## COLLECTED MATERIAL:
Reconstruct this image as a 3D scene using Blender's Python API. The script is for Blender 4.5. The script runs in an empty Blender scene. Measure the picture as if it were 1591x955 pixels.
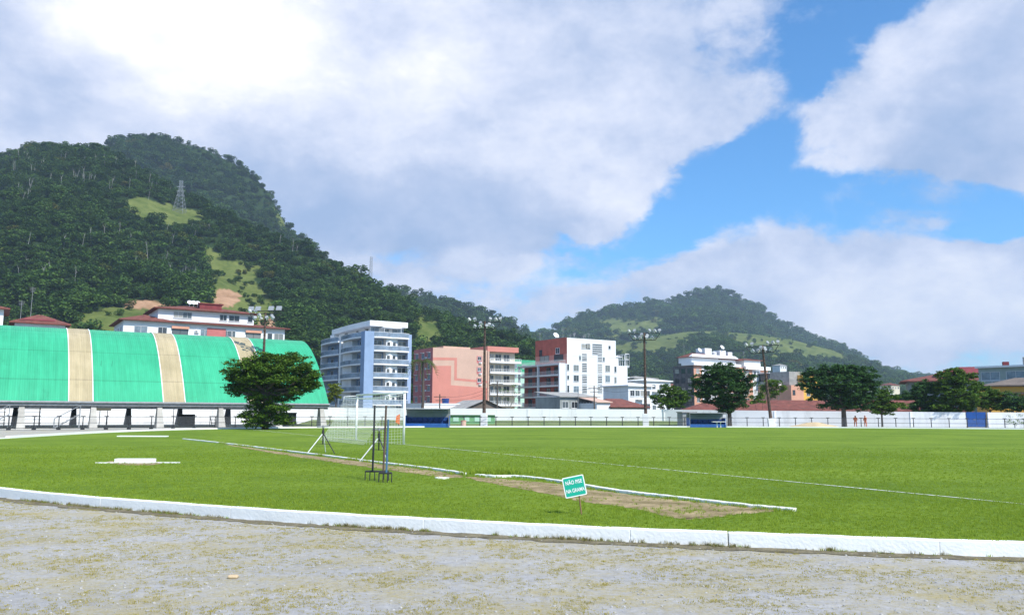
import bpy, bmesh, math, random
import numpy as np
from mathutils import Vector, Matrix
R = math.radians
random.seed(7); rng = np.random.default_rng(7)
S = bpy.context.scene
COL = S.collection

# ------------------------------------------------------------------ camera
F_PX, CX, CY, HOR = 1249.0, 795.5, 477.5, 642.0
PITCH = math.atan((HOR - CY) / F_PX); ROLL = R(0.2); CAMZ = 1.6
Fv = Vector((0, math.cos(PITCH), math.sin(PITCH)))
U0 = Vector((0, -math.sin(PITCH), math.cos(PITCH))); R0 = Vector((1, 0, 0))
Rv = math.cos(ROLL) * R0 + math.sin(ROLL) * U0
Uv = -math.sin(ROLL) * R0 + math.cos(ROLL) * U0
cd = bpy.data.cameras.new('camera'); cam = bpy.data.objects.new('camera', cd); COL.objects.link(cam)
cd.sensor_width = 36; cd.lens = 36 * F_PX / 1591; cd.clip_end = 20000; cd.clip_start = 0.1
cam.matrix_world = Matrix(((Rv.x, Uv.x, -Fv.x, 0), (Rv.y, Uv.y, -Fv.y, 0), (Rv.z, Uv.z, -Fv.z, CAMZ), (0, 0, 0, 1)))
S.camera = cam
CAM = Vector((0, 0, CAMZ))
def ray(px, py): return Fv + (px - CX) / F_PX * Rv + (CY - py) / F_PX * Uv
def W(px, py, Y): d = ray(px, py); return CAM + d * (Y / d.y)            # a surveyed point at distance Y
def G(px, py, z=0.1): d = ray(px, py); return CAM + d * ((z - CAMZ) / d.z)

# ------------------------------------------------------------------ light, sky
SUN = Vector((0.48, -0.50, 0.76)).normalized()
sun_el = math.asin(SUN.z); sun_az = math.atan2(SUN.x, SUN.y)
sl = bpy.data.lights.new('sun', 'SUN'); sl.energy = 4.6; sl.angle = R(0.5); sl.color = (1, 0.96, 0.88)
so = bpy.data.objects.new('sun', sl); COL.objects.link(so)
so.rotation_euler = (-SUN).to_track_quat('-Z', 'Y').to_euler()
S.view_settings.view_transform = 'Standard'; S.view_settings.look = 'None'
S.view_settings.exposure = 0.28; S.view_settings.gamma = 1; S.view_settings.use_curve_mapping = False
S.render.engine = 'CYCLES'; S.cycles.use_denoising = True
S.cycles.max_bounces = 6; S.cycles.diffuse_bounces = 2; S.cycles.glossy_bounces = 2; S.cycles.transmission_bounces = 3
S.cycles.transparent_max_bounces = 12; S.cycles.volume_bounces = 0; S.cycles.caustics_reflective = False; S.cycles.caustics_refractive = False

def build_world():
    w = bpy.data.worlds.new('World'); S.world = w; w.use_nodes = True
    nt = w.node_tree; N = nt.nodes; L = nt.links; N.clear()
    def math_(op, a, b=None, c=None, clamp=False):
        n = N.new('ShaderNodeMath'); n.operation = op; n.use_clamp = clamp
        for i, v in enumerate((a, b, c)):
            if v is None: continue
            if isinstance(v, (int, float)): n.inputs[i].default_value = v
            else: L.new(v, n.inputs[i])
        return n.outputs[0]
    sky = N.new('ShaderNodeTexSky'); sky.sky_type = 'NISHITA'; sky.sun_disc = False
    sky.sun_elevation = sun_el; sky.sun_rotation = sun_az
    sky.air_density = 1.0; sky.dust_density = 0.6; sky.ozone_density = 3.0
    tc = N.new('ShaderNodeTexCoord'); sep = N.new('ShaderNodeSeparateXYZ'); L.new(tc.outputs['Generated'], sep.inputs[0])
    az = math_('ARCTAN2', sep.outputs[0], sep.outputs[1]); el = math_('ARCSINE', sep.outputs[2])
    ae = N.new('ShaderNodeCombineXYZ'); L.new(az, ae.inputs[0]); L.new(el, ae.inputs[1])
    def noise(vec, scale, detail=8, rough=0.55, dist=0.0):
        n = N.new('ShaderNodeTexNoise'); n.inputs['Scale'].default_value = scale; n.inputs['Detail'].default_value = detail
        n.inputs['Roughness'].default_value = rough; n.inputs['Distortion'].default_value = dist
        L.new(vec, n.inputs['Vector']); return n
    # flattening towards the horizon, as layers of cloud do
    mp = N.new('ShaderNodeMapping'); mp.inputs['Scale'].default_value = (1.0, 1.0, 1.55); L.new(tc.outputs['Generated'], mp.inputs['Vector'])
    nA = noise(mp.outputs[0], 3.2, 9, 0.56, 0.2); nB = noise(mp.outputs[0], 9.0, 8, 0.6, 0.1); nC = noise(mp.outputs[0], 5.2, 9, 0.62, 0.3); nD = noise(mp.outputs[0], 22.0, 8, 0.65, 0.2)
    # warp of the layout coordinates
    wv = N.new('ShaderNodeVectorMath'); wv.operation = 'SUBTRACT'; L.new(nC.outputs['Color'], wv.inputs[0]); wv.inputs[1].default_value = (0.5, 0.5, 0.5)
    ws = N.new('ShaderNodeVectorMath'); ws.operation = 'MULTIPLY_ADD'; L.new(wv.outputs[0], ws.inputs[0]); ws.inputs[1].default_value = (0.16, 0.11, 0); L.new(ae.outputs[0], ws.inputs[2])
    def blobs(lst, base):
        acc = base
        for (px, py, rx, ry, ang, amp) in lst:
            d = ray(px, py).normalized(); c = (math.atan2(d.x, d.y), math.asin(d.z), 0)
            m = N.new('ShaderNodeMapping'); m.vector_type = 'TEXTURE'; L.new(ws.outputs[0], m.inputs['Vector'])
            m.inputs['Location'].default_value = c; m.inputs['Rotation'].default_value = (0, 0, R(ang)); m.inputs['Scale'].default_value = (rx / F_PX, ry / F_PX, 1)
            g = N.new('ShaderNodeTexGradient'); g.gradient_type = 'SPHERICAL'; L.new(m.outputs[0], g.inputs[0])
            sm = N.new('ShaderNodeMapRange'); sm.interpolation_type = 'SMOOTHSTEP'; L.new(g.outputs['Fac'], sm.inputs[0]); sm.inputs[2].default_value = 0.55
            sm.inputs[3].default_value = 0; sm.inputs[4].default_value = amp
            acc = math_('ADD', acc, sm.outputs[0])
        return acc
    cover = math_('MULTIPLY_ADD', nA.outputs['Fac'], 2.1, -0.75)
    cover = math_('MULTIPLY_ADD', nB.outputs['Fac'], 1.9, math_('SUBTRACT', cover, 0.95))
    cover = math_('MULTIPLY_ADD', nD.outputs['Fac'], 1.3, math_('SUBTRACT', cover, 0.65))
    cover = blobs(COVER, cover)
    fac = N.new('ShaderNodeMapRange'); fac.interpolation_type = 'SMOOTHSTEP'; L.new(cover, fac.inputs[0])
    fac.inputs[1].default_value = -0.12; fac.inputs[2].default_value = 0.95
    lum = math_('MULTIPLY_ADD', nA.outputs['Fac'], 1.1, -0.33)
    lum = math_('MULTIPLY_ADD', nB.outputs['Fac'], 1.0, math_('SUBTRACT', lum, 0.36))
    lum = math_('MULTIPLY_ADD', nD.outputs['Fac'], 0.45, math_('SUBTRACT', lum, 0.20))
    lum = blobs(LUM, lum)
    cr = N.new('ShaderNodeValToRGB'); L.new(lum, cr.inputs[0]); e = cr.color_ramp.elements
    e[0].position = 0.0; e[0].color = (0.34, 0.46, 0.70, 1)
    e[1].position = 1.0; e[1].color = (1.0, 1.0, 1.0, 1)
    for p, c in ((0.3, (0.48, 0.57, 0.78)), (0.55, (0.66, 0.72, 0.89)), (0.8, (0.84, 0.87, 0.97))):
        x = e.new(p); x.color = (*c, 1)
    cs = N.new('ShaderNodeVectorMath'); cs.operation = 'SCALE'; L.new(cr.outputs[0], cs.inputs[0]); cs.inputs['Scale'].default_value = CLOUD_GAIN / SKY_STR
    tint = N.new('ShaderNodeVectorMath'); tint.operation = 'MULTIPLY'; L.new(sky.outputs[0], tint.inputs[0]); tint.inputs[1].default_value = SKY_TINT
    mx = N.new('ShaderNodeMix'); mx.data_type = 'RGBA'; L.new(fac.outputs[0], mx.inputs[0]); L.new(tint.outputs[0], mx.inputs[6]); L.new(cs.outputs[0], mx.inputs[7])
    bg = N.new('ShaderNodeBackground'); bg.inputs[1].default_value = SKY_STR; L.new(mx.outputs[2], bg.inputs[0])
    out = N.new('ShaderNodeOutputWorld'); L.new(bg.outputs[0], out.inputs[0])
    w.cycles.sampling_method = 'MANUAL'; w.cycles.sample_map_resolution = 512
SKY_STR = 0.10; CLOUD_GAIN = 0.93; SKY_TINT = (0.68, 1.36, 1.80)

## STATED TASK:
Starting at the first line of the material, output exactly the lines up to and including the one with "COL = S.collection". Do not include the pictures.

## TASK OUTPUT:
Reconstruct this image as a 3D scene using Blender's Python API. The script is for Blender 4.5. The script runs in an empty Blender scene. Measure the picture as if it were 1591x955 pixels.
import bpy, bmesh, math, random
import numpy as np
from mathutils import Vector, Matrix
R = math.radians
random.seed(7); rng = np.random.default_rng(7)
S = bpy.context.scene
COL = S.collection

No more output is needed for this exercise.